There are hosts of fascinating legends about how he built the “Stone Boarding House.” Although there is evidence to the contrary, many believed Twilight himself quarried the granite blocks from neighboring fields and erected the building alone, using a wooden or earthen staging that rose as the building rose, together with a single ox that worked on a treadmill on the staging to raise the blocks into place. Local folklore has it that when the last stone was hauled to the top, it was found that the ox could not be lowered to the ground far below. Consequently the poor animal had to be slaughtered on the staging and was consumed in a great ox roast.

Twilight and his associates shared the popular veneration for Ancient Greece; they named the new building “Athenian Hall.” More commonly, it was known as the Stone Boarding House. Serving both boys and girls, the building was outfitted in a rather Spartan manner, without indoor plumbing or central heating. The huge kitchen fireplace and fifteen tiny charcoal fireplaces apparently supplied most of the heat. Wash water was collected from the roof in a huge underground cistern, from which it was fed by gravity into the kitchen.


On Monday, this is happening. I hope to be there:

40 oxen to move 1823 Vermont schoolhouse to original site

Vermont schoolhouse dating to 1823 will be returned to its original site with the help of 40 oxen.

The Burlington Free Press reports (http://bfpne.ws/2b1vxwL ) the oxen will pull the Orleans County Grammar School in Brownington one-third of a mile down the road next Monday to its original location.
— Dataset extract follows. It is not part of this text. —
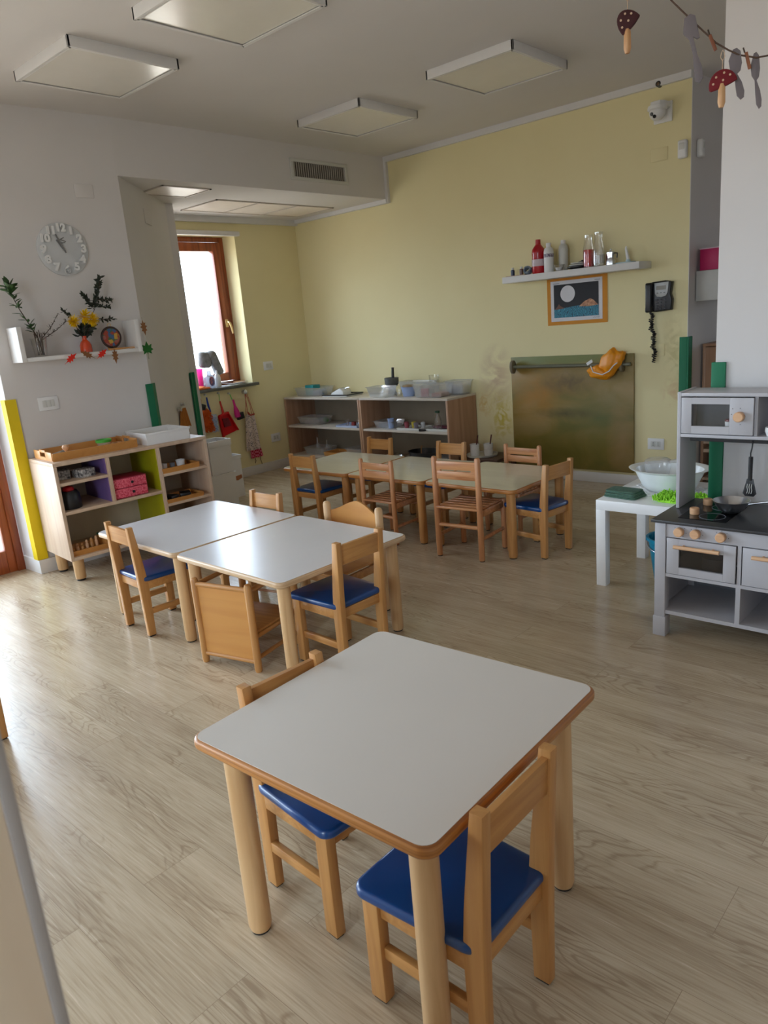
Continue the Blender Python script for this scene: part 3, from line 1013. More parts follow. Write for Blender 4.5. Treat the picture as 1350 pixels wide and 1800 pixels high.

Alexander Twilight was the school's headmaster from 1829 until 1855. According to Middlebury College, where Twilight studied, he was the first African-American known to have earned a degree from an American college or university.

The school was abandoned after the Civil War and didn't operate from 1865 through 1870. By then it moved from its original location in the Prospect Hill neighborhood to the village center.

With the addition of the schoolhouse, the Orleans County Historical Society now owns seven historic buildings in Prospect Hill.